Ling recalled she unleashed a flurry of viewer protests in response to her suggestion that Americans should ask themselves why the attacks of Sept. 11, 2001, happened.
She went to work for the National Geographic network shortly afterward, where she still flourishes as an in-depth reporter with both national and international perspective. She showed clips of her journeys with the network, from covering the Columbian drug trade to the “lost girls” adopted out of post-Mao China.
Ling said she approaches nearly every story with one set of preconceived ideas, but walks away with an entirely different perspective. Ling rarely feels threatened, even in the face of dangerous situations, because “when we pay respect, that respect is almost always reciprocated.”
“Inevitably, when you meet face-to-face with people, you realize no story is black and white. There’s a duality there,” she said.
During a question and answer session following her lecture, Ling said she remains committed to making a difference by raising people’s awareness of global issues that matter and she encouraged students to keep an open mind and to travel while they are still young.
“Do something you are passionate about,” she said. “Even if you can’t travel, get out of your comfort zone. Go to a place drastically different than your hometown, even if you know you will eventually return.”
Ling said the only way to change people’s mentality is to engage them.

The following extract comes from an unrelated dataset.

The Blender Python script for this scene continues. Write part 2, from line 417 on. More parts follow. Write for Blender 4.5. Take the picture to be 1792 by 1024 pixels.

She said she believes the economic crisis may emerge as a positive event in the grand scheme of things because it has reminded Americans to avoid being driven by consumption.
She said in spite of the pressing issues she has covered, she remains optimistic about the future.
One example is seen in the response to disasters following the horror of Hurricane Katrina nearly four years ago, according to Ling, who said the response now is swifter and much more efficient because of the hard lessons learned then.
“I’m always positive … because I see the positive in humanity,” Ling said.